3. Possui ainda a vida em comum outras vantagens, difíceis de enumerar em sua totalidade.
É mais proveitosa para a conservação dos bens que Deus nos deu do que a solidão. Também para a preservação das ciladas externas do inimigo é mais seguro ter alguns vigias que o despertem no caso de adormecer naquele sono mortal, que Davi nos preveniu pedirmos se afaste de nós: Iluminai meus olhos com vossa luz, para eu não adormecer na morte (SI 12,4). É mais fácil ao pecador abandonar o pecado, se receia a condenação unânime de muitos, de maneira a convir-lhe a palavra: Basta a esse homem o castigo que a maioria lhe infligiu (2Cor 2,6).
Mais forte será a convicção daquele que age bem, sendo muitos os que o aprovam e concordam com a sua atuação. Se toda questão deve se resolver pela decisão de duas ou três testemunhas (Mt 18,6), é claro que há de se sentir muito mais seguro quem fez uma boa obra, atestada por muitos.
Além dos supracitados, há outros perigos que acompanham a vida isolada. O primeiro e o maior é o da auto-complacência. Não tendo quem examine suas obras, julgará ter atingido a perfeição do mandamento. Em segundo lugar, deixando inertes os bons hábitos, não conhecerá seus próprios vícios, nem o progresso realizado em obras, estando suprimida a matéria para a prática dos mandamentos.

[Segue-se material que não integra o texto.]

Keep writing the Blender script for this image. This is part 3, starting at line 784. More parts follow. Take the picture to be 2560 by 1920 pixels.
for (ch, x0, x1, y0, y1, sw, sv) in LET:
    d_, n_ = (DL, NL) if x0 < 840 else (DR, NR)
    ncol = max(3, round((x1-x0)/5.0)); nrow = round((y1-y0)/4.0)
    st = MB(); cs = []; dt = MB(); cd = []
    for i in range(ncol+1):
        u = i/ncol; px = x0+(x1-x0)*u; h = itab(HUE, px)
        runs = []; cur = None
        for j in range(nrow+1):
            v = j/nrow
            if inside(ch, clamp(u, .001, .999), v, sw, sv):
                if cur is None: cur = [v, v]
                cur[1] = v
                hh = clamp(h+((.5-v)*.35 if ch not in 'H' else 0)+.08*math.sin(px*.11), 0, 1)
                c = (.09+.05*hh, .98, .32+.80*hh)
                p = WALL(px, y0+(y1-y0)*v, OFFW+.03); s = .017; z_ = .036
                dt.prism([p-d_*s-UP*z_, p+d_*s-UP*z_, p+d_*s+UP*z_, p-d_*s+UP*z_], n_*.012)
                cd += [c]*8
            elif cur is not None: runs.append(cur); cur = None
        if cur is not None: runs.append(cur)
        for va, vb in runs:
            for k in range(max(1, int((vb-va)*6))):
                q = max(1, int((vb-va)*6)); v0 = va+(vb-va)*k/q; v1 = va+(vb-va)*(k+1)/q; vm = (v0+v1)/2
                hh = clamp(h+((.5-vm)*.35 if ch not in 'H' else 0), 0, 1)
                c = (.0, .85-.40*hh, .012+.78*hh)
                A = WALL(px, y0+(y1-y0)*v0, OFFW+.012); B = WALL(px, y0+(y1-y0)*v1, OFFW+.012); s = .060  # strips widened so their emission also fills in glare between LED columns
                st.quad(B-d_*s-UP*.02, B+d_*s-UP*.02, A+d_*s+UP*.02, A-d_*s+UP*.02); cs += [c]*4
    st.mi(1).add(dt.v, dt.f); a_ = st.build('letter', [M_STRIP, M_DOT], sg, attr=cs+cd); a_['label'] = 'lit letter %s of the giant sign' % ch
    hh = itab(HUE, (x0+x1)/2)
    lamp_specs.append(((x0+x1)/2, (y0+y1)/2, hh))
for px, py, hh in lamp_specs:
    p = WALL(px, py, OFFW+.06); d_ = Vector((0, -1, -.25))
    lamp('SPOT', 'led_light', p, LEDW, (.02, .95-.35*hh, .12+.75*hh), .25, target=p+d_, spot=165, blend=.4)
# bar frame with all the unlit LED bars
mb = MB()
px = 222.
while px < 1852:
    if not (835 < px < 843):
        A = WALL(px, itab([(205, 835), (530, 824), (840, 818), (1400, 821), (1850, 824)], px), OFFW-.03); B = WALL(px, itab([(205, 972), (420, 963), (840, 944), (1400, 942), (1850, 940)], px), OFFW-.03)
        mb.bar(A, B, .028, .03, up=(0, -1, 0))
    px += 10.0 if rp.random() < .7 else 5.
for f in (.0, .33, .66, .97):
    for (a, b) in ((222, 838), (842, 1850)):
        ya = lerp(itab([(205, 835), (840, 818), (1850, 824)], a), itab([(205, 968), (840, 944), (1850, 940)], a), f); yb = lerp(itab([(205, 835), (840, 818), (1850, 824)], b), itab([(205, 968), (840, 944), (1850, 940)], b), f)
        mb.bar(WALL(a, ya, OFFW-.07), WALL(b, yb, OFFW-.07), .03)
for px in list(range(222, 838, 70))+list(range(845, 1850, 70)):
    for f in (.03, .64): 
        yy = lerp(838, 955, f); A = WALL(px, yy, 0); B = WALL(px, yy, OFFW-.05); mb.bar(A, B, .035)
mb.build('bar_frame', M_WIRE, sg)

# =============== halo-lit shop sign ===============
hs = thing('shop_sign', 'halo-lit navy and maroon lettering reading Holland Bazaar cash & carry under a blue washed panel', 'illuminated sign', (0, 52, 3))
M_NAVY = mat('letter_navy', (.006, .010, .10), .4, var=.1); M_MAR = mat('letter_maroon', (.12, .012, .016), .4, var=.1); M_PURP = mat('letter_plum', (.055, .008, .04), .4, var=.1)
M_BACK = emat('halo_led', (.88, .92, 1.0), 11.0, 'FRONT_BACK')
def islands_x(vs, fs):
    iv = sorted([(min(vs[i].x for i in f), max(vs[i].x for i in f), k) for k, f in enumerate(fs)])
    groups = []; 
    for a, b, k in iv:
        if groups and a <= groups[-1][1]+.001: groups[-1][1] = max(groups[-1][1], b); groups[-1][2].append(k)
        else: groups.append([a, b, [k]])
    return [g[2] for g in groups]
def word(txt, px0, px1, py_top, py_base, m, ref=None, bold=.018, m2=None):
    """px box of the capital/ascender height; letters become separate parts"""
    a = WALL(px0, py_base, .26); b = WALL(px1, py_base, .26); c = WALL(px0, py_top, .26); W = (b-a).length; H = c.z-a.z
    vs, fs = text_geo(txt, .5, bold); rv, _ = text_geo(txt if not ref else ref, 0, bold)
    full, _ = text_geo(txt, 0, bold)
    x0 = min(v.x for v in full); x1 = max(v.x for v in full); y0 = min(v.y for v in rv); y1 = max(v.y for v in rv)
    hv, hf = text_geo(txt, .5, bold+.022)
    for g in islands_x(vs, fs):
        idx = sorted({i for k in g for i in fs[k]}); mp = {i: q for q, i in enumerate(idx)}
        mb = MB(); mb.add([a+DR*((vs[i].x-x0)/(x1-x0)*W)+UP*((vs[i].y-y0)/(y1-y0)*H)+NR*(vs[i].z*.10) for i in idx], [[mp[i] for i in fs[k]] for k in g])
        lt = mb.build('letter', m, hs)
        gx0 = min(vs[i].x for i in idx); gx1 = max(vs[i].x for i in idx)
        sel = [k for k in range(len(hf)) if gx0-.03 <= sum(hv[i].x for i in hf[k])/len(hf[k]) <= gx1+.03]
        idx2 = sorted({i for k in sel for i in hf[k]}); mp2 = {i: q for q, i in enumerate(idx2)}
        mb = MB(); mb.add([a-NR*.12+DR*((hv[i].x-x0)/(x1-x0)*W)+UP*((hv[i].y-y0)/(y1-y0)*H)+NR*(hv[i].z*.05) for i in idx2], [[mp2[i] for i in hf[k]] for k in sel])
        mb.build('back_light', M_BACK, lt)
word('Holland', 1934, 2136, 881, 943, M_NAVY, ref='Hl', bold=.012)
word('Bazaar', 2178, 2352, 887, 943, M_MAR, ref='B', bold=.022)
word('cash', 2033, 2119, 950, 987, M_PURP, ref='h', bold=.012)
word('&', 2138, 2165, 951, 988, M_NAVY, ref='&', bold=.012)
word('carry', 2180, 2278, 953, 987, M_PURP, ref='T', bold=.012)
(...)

4. Como demonstrará humildade, se ninguém houver em comparação do qual se mostre mais humilde? Para com quem usará de comiseração, se está longe da companhia dos demais? Como se exercitará na paciência, se ninguém se opõe às suas vontades? Se disser alguém bastar-lhe o ensinamento das divinas Escrituras para a emenda dos costumes, age à semelhança de quem aprende a construir, mas nunca edifica, ou como quem aprende a forjar metais, mas não quer aplicar as normas de sua arte. O Apóstolo poderia lhe dizer: Diante de Deus não são justos os que ouvem a lei, mas serão tidos por justos os que praticam a lei (Rm 2,13).
E eis que o Senhor, no excesso de seu amor aos homens, não se contentou com ensinar só por palavras. A fim de nos dar exemplo claro e expresso de humildade, na perfeição do amor, cingiu-se e lavou os pés dos discípulos. De quem os lavarás tu? A quem servirás? Como serás o último, se moras sozinho? Sendo bom e agradável para irmãos unidos viverem juntos (SI 132,1), o que o Espírito compara ao óleo puríssimo que exala da cabeça do sumo pontífice, como se realizará isso para quem mora isolado?
A vida em comum de irmãos é estádio de atletismo, caminho excelente de progresso, exercício perpétuo e meditação dos mandamentos do Senhor. Tem por escopo a glória de Deus, segundo o mandamento de Nosso Senhor Jesus Cristo, que disse: Assim, brilhe vossa luz diante dos homens, para que vejam as vossas boas obras e glorifiquem vosso Pai que está nos céus (Mt 5,16). Esta vida comum conserva o caráter da vida dos santos, mencionada nos Atos, onde está escrito: Todos os fiéis viviam unidos e tinham tudo em comum (At 2,44). E ainda: A multidão dos fiéis era um só coração e uma só alma. Ninguém dizia que eram suas as coisas que possuía; mas tudo entre eles era comum (At 4,32).